** START DATA LINES **
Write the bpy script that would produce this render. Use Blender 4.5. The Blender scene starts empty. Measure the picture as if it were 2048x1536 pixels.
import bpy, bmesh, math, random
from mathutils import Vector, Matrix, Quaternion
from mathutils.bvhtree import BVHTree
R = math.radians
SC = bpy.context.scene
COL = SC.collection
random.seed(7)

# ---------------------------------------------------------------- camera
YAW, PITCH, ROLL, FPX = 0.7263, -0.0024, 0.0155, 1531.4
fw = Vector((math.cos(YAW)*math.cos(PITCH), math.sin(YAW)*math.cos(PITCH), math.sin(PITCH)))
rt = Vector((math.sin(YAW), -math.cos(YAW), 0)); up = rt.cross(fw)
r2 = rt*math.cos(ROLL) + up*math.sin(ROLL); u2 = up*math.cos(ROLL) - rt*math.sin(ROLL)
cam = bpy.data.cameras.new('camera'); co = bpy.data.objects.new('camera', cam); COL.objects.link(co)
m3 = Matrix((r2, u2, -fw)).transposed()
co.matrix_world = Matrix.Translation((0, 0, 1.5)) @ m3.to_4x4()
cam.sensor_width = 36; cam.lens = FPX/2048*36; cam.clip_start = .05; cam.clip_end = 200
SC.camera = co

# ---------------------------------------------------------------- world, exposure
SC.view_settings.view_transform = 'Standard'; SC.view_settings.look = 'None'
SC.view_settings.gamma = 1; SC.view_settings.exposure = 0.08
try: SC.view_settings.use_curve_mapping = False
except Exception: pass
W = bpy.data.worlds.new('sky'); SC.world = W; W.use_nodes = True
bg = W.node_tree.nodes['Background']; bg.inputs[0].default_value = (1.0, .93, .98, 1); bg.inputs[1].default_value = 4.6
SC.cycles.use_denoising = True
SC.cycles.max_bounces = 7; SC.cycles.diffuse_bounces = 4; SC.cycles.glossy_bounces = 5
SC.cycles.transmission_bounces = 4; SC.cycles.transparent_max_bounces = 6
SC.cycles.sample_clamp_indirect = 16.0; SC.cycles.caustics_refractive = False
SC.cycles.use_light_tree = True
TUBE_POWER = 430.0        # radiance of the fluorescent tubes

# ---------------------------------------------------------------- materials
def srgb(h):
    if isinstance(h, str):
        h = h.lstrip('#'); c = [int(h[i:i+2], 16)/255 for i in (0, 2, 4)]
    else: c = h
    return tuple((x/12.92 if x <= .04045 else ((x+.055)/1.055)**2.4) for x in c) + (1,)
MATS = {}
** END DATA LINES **
* **PROBLEM DETAILS**
Reproduce the material above exactly; please quote every line of it.

* **FULL ANSWER**
Write the bpy script that would produce this render. Use Blender 4.5. The Blender scene starts empty. Measure the picture as if it were 2048x1536 pixels.
import bpy, bmesh, math, random
from mathutils import Vector, Matrix, Quaternion
from mathutils.bvhtree import BVHTree
R = math.radians
SC = bpy.context.scene
COL = SC.collection
random.seed(7)

# ---------------------------------------------------------------- camera
YAW, PITCH, ROLL, FPX = 0.7263, -0.0024, 0.0155, 1531.4
fw = Vector((math.cos(YAW)*math.cos(PITCH), math.sin(YAW)*math.cos(PITCH), math.sin(PITCH)))
rt = Vector((math.sin(YAW), -math.cos(YAW), 0)); up = rt.cross(fw)
r2 = rt*math.cos(ROLL) + up*math.sin(ROLL); u2 = up*math.cos(ROLL) - rt*math.sin(ROLL)
cam = bpy.data.cameras.new('camera'); co = bpy.data.objects.new('camera', cam); COL.objects.link(co)
m3 = Matrix((r2, u2, -fw)).transposed()
co.matrix_world = Matrix.Translation((0, 0, 1.5)) @ m3.to_4x4()
cam.sensor_width = 36; cam.lens = FPX/2048*36; cam.clip_start = .05; cam.clip_end = 200
SC.camera = co

# ---------------------------------------------------------------- world, exposure
SC.view_settings.view_transform = 'Standard'; SC.view_settings.look = 'None'
SC.view_settings.gamma = 1; SC.view_settings.exposure = 0.08
try: SC.view_settings.use_curve_mapping = False
except Exception: pass
W = bpy.data.worlds.new('sky'); SC.world = W; W.use_nodes = True
bg = W.node_tree.nodes['Background']; bg.inputs[0].default_value = (1.0, .93, .98, 1); bg.inputs[1].default_value = 4.6
SC.cycles.use_denoising = True
SC.cycles.max_bounces = 7; SC.cycles.diffuse_bounces = 4; SC.cycles.glossy_bounces = 5
SC.cycles.transmission_bounces = 4; SC.cycles.transparent_max_bounces = 6
SC.cycles.sample_clamp_indirect = 16.0; SC.cycles.caustics_refractive = False
SC.cycles.use_light_tree = True
TUBE_POWER = 430.0        # radiance of the fluorescent tubes

# ---------------------------------------------------------------- materials
def srgb(h):
    if isinstance(h, str):
        h = h.lstrip('#'); c = [int(h[i:i+2], 16)/255 for i in (0, 2, 4)]
    else: c = h
    return tuple((x/12.92 if x <= .04045 else ((x+.055)/1.055)**2.4) for x in c) + (1,)
MATS = {}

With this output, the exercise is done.